■ Challenge: Tally the lines in these records that hold the string "Python", and reply with the number alone.
--- START Provided information ---
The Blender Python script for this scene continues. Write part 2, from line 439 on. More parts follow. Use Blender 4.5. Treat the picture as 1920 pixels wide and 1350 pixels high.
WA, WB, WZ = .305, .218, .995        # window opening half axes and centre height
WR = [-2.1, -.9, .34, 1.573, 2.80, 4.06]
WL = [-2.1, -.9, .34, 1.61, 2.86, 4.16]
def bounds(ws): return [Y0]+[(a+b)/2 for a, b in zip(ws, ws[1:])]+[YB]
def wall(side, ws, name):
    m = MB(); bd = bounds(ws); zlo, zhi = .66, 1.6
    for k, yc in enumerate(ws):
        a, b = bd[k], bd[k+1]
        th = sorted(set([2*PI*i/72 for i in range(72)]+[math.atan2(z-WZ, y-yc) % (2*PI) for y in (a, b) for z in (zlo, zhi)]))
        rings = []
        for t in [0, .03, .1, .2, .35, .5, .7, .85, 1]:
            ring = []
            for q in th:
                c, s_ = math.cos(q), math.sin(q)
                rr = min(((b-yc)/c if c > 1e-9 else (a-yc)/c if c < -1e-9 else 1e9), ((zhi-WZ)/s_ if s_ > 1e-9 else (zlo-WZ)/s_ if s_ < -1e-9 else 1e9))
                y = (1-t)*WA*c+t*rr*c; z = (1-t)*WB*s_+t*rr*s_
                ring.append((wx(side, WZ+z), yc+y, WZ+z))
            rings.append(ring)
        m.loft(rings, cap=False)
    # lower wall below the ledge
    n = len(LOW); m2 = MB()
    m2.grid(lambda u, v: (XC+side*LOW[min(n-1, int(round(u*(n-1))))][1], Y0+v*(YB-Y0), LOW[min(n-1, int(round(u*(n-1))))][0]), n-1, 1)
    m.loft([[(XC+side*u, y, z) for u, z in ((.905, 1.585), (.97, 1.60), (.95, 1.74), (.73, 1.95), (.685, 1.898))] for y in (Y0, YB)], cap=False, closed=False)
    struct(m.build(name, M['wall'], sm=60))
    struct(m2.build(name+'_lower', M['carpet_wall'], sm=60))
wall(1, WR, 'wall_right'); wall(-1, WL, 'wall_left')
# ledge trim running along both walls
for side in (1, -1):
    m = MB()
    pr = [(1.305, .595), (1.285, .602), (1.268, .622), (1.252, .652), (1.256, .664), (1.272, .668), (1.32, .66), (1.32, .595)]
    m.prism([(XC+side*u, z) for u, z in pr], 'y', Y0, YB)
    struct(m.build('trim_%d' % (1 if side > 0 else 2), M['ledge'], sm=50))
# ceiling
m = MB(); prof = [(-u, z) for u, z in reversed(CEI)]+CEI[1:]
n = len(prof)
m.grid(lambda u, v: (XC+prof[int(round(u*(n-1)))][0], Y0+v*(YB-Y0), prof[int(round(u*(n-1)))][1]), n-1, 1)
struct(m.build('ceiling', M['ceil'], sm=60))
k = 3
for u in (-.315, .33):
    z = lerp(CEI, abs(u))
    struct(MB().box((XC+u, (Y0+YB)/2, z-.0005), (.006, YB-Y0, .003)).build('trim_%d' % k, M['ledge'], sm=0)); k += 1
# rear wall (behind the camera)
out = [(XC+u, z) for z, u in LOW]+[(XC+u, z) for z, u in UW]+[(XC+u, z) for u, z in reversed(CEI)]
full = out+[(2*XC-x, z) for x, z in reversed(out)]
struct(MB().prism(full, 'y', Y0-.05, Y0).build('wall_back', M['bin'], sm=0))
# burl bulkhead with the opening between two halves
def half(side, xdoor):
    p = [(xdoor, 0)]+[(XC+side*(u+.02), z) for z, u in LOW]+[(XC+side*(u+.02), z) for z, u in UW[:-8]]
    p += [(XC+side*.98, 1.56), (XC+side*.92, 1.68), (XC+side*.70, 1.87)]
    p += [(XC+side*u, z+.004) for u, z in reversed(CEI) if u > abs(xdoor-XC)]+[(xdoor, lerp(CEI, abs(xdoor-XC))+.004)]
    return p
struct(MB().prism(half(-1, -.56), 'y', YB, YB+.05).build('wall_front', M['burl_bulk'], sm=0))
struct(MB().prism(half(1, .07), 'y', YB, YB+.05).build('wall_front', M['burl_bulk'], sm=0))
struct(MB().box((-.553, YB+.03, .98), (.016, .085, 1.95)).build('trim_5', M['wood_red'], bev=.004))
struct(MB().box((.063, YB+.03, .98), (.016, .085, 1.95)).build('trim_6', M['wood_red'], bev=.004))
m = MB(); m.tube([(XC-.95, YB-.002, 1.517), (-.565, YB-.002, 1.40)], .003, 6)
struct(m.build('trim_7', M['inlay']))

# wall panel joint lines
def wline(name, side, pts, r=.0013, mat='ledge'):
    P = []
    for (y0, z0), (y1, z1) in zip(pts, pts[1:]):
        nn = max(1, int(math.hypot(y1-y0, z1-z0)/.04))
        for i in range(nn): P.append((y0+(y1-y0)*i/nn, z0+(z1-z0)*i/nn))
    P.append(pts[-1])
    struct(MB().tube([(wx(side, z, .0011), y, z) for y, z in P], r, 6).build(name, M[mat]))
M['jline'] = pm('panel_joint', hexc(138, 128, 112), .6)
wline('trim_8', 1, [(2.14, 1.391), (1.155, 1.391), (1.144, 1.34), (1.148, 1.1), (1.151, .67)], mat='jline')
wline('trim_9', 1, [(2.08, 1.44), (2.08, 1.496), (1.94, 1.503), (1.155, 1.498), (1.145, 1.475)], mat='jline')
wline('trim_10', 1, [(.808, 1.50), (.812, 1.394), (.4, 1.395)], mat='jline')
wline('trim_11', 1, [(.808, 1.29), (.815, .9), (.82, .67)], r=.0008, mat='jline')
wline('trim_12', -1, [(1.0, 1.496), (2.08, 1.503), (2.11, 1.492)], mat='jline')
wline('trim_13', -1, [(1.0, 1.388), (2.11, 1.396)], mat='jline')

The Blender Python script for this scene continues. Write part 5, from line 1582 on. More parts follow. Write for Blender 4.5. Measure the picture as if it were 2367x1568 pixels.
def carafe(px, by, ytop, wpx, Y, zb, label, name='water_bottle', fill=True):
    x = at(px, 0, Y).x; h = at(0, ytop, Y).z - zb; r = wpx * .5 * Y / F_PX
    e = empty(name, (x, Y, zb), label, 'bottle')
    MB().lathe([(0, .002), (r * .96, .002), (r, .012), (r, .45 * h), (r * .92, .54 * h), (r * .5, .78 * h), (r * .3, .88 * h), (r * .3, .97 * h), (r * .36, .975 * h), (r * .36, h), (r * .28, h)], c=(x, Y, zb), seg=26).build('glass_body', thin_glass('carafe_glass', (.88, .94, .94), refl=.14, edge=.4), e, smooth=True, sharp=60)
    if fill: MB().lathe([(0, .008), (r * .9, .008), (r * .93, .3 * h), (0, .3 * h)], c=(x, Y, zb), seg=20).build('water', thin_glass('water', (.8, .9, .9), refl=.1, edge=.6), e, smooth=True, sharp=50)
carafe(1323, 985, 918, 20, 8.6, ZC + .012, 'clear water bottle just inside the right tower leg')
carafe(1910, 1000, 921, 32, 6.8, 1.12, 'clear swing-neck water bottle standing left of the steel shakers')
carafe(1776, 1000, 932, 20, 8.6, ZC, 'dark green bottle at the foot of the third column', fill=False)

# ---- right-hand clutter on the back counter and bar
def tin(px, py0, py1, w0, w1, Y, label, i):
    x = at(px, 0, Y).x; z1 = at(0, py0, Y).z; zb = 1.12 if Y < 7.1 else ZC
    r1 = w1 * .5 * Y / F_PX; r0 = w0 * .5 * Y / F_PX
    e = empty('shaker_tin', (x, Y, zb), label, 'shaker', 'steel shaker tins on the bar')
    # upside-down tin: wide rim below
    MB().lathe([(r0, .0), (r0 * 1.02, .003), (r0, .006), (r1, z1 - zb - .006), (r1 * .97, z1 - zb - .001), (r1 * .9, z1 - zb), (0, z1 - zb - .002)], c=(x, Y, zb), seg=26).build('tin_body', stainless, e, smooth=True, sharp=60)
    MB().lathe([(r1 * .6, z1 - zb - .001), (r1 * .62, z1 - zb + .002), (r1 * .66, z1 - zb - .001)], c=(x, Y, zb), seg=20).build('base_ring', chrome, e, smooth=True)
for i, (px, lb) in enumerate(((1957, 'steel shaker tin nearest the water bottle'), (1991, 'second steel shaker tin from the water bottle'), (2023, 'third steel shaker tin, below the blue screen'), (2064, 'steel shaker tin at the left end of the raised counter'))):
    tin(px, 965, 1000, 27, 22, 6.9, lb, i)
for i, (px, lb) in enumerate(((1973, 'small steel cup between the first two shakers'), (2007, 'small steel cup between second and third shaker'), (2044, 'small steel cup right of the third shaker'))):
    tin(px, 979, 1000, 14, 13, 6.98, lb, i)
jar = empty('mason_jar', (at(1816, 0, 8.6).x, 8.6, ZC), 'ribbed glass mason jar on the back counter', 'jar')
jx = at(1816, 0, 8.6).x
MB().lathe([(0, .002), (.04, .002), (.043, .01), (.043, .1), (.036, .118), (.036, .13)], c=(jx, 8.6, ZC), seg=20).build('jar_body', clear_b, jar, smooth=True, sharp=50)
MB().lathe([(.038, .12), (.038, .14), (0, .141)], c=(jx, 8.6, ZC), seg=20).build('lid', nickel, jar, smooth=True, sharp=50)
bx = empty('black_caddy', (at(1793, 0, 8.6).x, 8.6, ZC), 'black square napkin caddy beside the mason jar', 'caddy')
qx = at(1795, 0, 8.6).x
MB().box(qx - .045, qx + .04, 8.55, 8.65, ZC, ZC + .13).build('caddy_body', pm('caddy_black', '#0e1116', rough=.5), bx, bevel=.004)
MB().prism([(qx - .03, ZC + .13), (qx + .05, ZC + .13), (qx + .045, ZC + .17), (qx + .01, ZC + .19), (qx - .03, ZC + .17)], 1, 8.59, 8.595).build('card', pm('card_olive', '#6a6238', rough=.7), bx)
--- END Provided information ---
■ Exercise response: 2